More than anything, the Spanish conquerors were intent on locating and removing precious metals—gold and silver—from the Aztec and Inca empires that they encountered. The mining of silver was accomplished by the enslaving of the native people, later supplemented by importing African slaves. The mines at Potosí (in modern Bolivia) yielded great quantities of silver.
This lust for gold and silver resulted in a ruinous inflation in Spain as the imported bullion suffused throughout the Spanish economy. The initial impact of the inflation was to raise the price of Spanish exports. This helped to destroy Spain's economy, especially its textile industry. Over several decades during the sixteenth century this inflation spread out to the rest of Europe. Since the economies of Europe were mostly experiencing healthy expansion, this somewhat milder wave of inflation did not have the same destructive impact on the rest of Europe as it did in Spain.

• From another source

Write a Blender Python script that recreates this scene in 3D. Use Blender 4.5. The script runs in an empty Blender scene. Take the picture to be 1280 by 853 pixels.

Since the Spanish did not bring women with them they intermarried with the native peoples. The resulting mixture of parentage, plus the missionary efforts of the Catholic Church, produced a complex caste system and a creolized culture further complicated by the addition of African slaves to the population. The leaders of the Spanish forces of occupation sometimes installed themselves in almost feudal splendor based on the encomienda system of tribute (in precious metal) levied on the local villages.
In 1821 a Mexican rebellion ended Spanish rule there and the colonial empire of New Spain was dissolved. By 1898 Spain had relinquished all its possessions in North America. Its last holdings were the islands of Cuba, Puerto Rico, Guam, and the Philippines, which were ceded to the United States after Spain lost the Spanish-American War (1898).
During the colonial period Spain claimed other territories in the New World—in northern and western South America. Most of these holdings fell under the viceroyalty of Peru, which was administered separately from the viceroyalty of New Spain. Spain lost these possessions as well by the end of the 1800s.